Dalam situasi seperti ini,bangsa ini membutuhkan transformasi pendidikan, pembangunan karakter dan  moralitas yang punya “rasa malu” melakukan korupsi/ penyimpangan. Bangsa ini lemah secara moral, permisif terhadap berbagai penyimpangan dan tidak punya rasa malu meski telah melakukan korupsi. Kita kehilangan motivasi karena kita kehilangan perspektif tentang pentingnya moralitas dalam bidang pekerjaan. Tentu nilai utamanya tidak terlepas dari nilai-nilai pengawasan korporasi yang tidak profesional, serta lemahnya aspek spritual yang mengagungkan moral dan akhlak mulia dalam bergaul  dengan Tuhan. Kodrat manusia sebagai makhluk sosial memiliki kebutuhan dasar  untuk berhubungan dan hidup bersama dengan orang lain memerlukan  komunikasi yang intens. Pemerintah dapat melakukan perbaikan dengan meningkatkan komunikasi dengan Kepala Daerah diantaranya penerapan sistem pengawasan berbasis digital atau elektronik untuk mempersempit potensi korupsi, kolusi, dan nepotisme. Disamping motivasi pengawasan yang sering turun ke lapangan berbasis aturan tetap menjadi fondasi yang kokoh dan kondusif demi terbangunnya kolaborasi dan energi seluruh elemen bangsa. Kita tidak dapat memerintahkan kegelapan untuk pergi, melainkan kita harus menyalakan terang sehingga dengan sendirinya kegelapan itu pasti pergi. Falsafah yang sarat dengan muatan nilai-nilai integritas, profesionalitas ataupun tanggung jawab terhadap sesama menjadi sandaran komunikasi yang mencerahkan.

Sejatinya, transformasi pendidikan menjadi tumpuan harapan untuk mewujudkan Indonesia Emas 2045 merupakan hak dasar bagi semua warga negara, dan bukan hak istimewa bagi sekelompok masyarakat. Membaca, menulis, riset memberikan sinar bagi dunia literasi yang masih redup sekaligus agar kita terhindar dari kedangkalan berpikir.   Pelayanan pendidikan berkualitas harus _terhubung_ atau dapat menjangkau seluruh lapisan masyarakat, bahkan untuk yang berada di daerah tertinggal, perbatasan, dan pulau-pulau terdepan sekalipun.
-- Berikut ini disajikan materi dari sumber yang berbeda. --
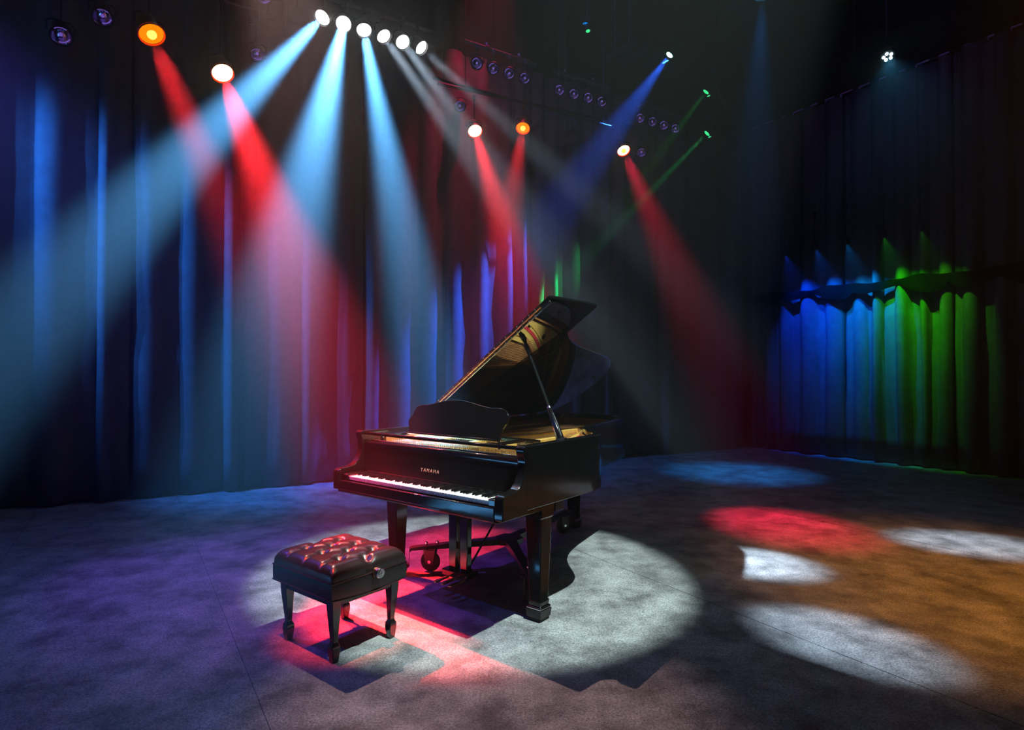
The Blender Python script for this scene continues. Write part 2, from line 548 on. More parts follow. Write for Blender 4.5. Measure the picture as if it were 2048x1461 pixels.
# keys
KP = 1.226 / 52
wk = MB().b2(-KP / 2 + 0.0005, KP / 2 - 0.0005, 0.035, 0.19, 0.741, 0.7645).mesh('white_key')
bk = MB().rings([[(-0.0055, 0.088, 0.76), (0.0055, 0.088, 0.76), (0.0055, 0.19, 0.76), (-0.0055, 0.19, 0.76)],
                 [(-0.0042, 0.094, 0.7765), (0.0042, 0.094, 0.7765), (0.0042, 0.19, 0.7765), (-0.0042, 0.19, 0.7765)]]).mesh('black_key')
wk.materials.append(M['ivory']); bk.materials.append(M['ebony'])
smooth_mesh(wk); smooth_mesh(bk)
names = 'ABCDEFG'
for i in range(52):
    o = bpy.data.objects.new('white_key', wk); C.objects.link(o); o.parent = pn
    x = -0.613 + KP * (i + 0.5)
    o.location = (x, 0, 0)
    bv = o.modifiers.new('bevel', 'BEVEL'); bv.width = 0.0012; bv.segments = 1
    if names[i % 7] in 'ACDFG' and i < 51:
        b = bpy.data.objects.new('black_key', bk); C.objects.link(b); b.parent = pn
        b.location = (x + KP / 2, 0, 0)

MB().b2(-0.615, 0.615, 0.186, 0.192, 0.745, 0.783).build('key_felt', M['satin'], pn)
# fallboard
fb = [(0.194, 0.782), (0.200, 0.800), (0.208, 0.84), (0.214, 0.88), (0.218, 0.92), (0.219, 0.945), (0.217, 0.960), (0.215, 0.970), (0.219, 0.978), (0.235, 0.981), (0.262, 0.981), (0.262, 0.93), (0.25, 0.86), (0.222, 0.80), (0.212, 0.782)]
fallboard = MB().prism(fb, -0.682, 0.682, 'x').build('fallboard', M['lacquer'], pn, bevel=0.003, angle=25)
MB().cyl((-0.67, 0.262, 0.981), (0.67, 0.262, 0.981), 0.004, n=8).build('reflection_strip', M['chrome'], fallboard)  # chrome strip standing in for the keys' reflection along the top lip

# maker's lettering
def lettering(txt, w, m, parent):
    cu = bpy.data.curves.new('lettering', 'FONT')
    cu.body = txt; cu.align_x = 'CENTER'; cu.align_y = 'CENTER'; cu.size = 0.045; cu.space_character = 1.45; cu.extrude = 0.0006
    t = bpy.data.objects.new('lettering_tmp', cu); C.objects.link(t)
    bpy.context.view_layer.update()
    me = bpy.data.meshes.new_from_object(t.evaluated_get(bpy.context.evaluated_depsgraph_get()))
    me.name = 'lettering'
    bpy.data.objects.remove(t); bpy.data.curves.remove(cu)
    xs = [v.co.x for v in me.vertices]; k = w / (max(xs) - min(xs))
    me.transform(Matrix.Diagonal((k, k * 1.0, 1, 1)))
    me.materials.clear(); me.materials.append(m)
    o = bpy.data.objects.new('lettering', me); C.objects.link(o); o.parent = parent
    return o


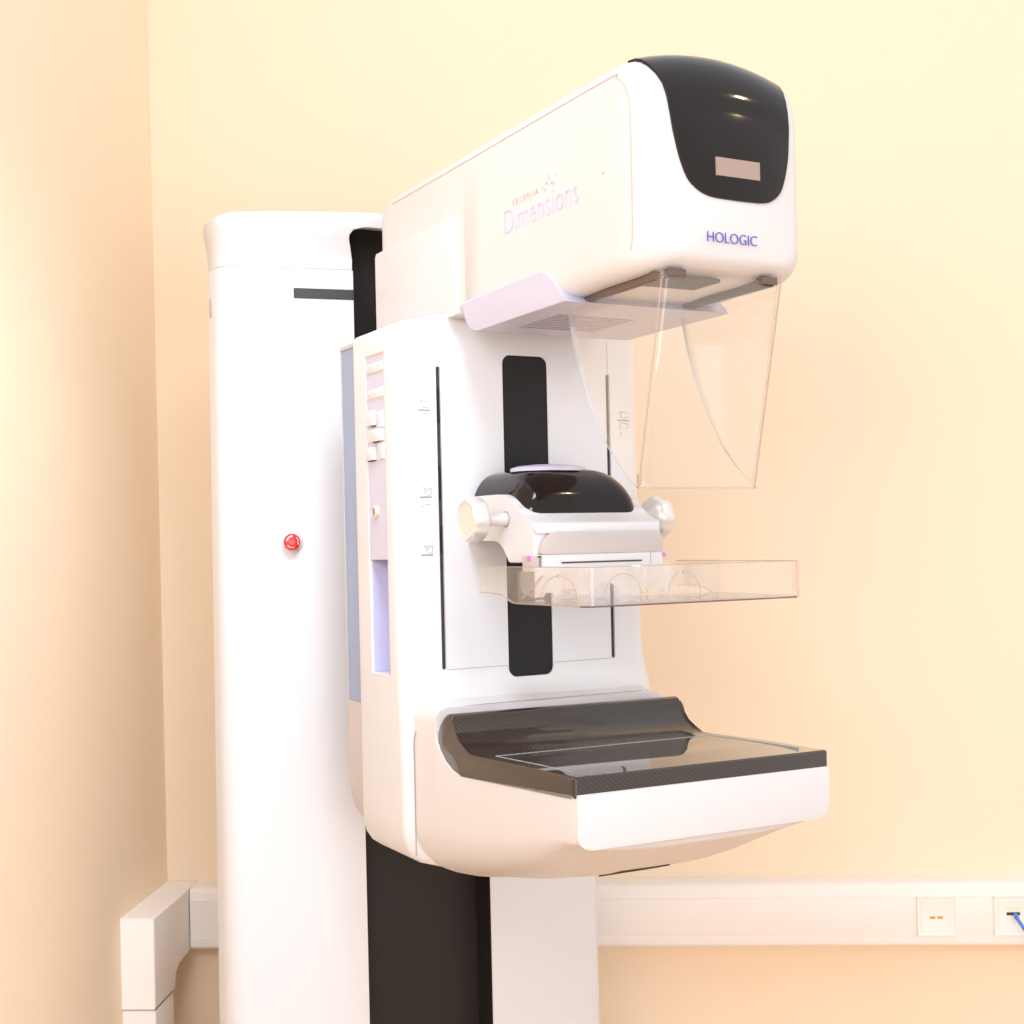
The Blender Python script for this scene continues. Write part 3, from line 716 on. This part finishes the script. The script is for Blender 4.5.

Komunikasi yang mencerahkan dapat membangkitkan keindonesiaan yang lebih baik,serta tanggung jawab menumbuhkan landasan yang kuat hubungan interpersonal tanpa sekalipun melupakan kalangan yang terpinggirkan. Dampak kekuatan dimensi komunikasi yang mencerahkan itu sebagai sarana untuk melakukan transformasi diri menjadi pribadi-pribadi yg berakhlak mulia yang mempresentasikan sifat-sifat Tuhan di dunia dan memperkuat iman kita dalam menjalani kehidupan.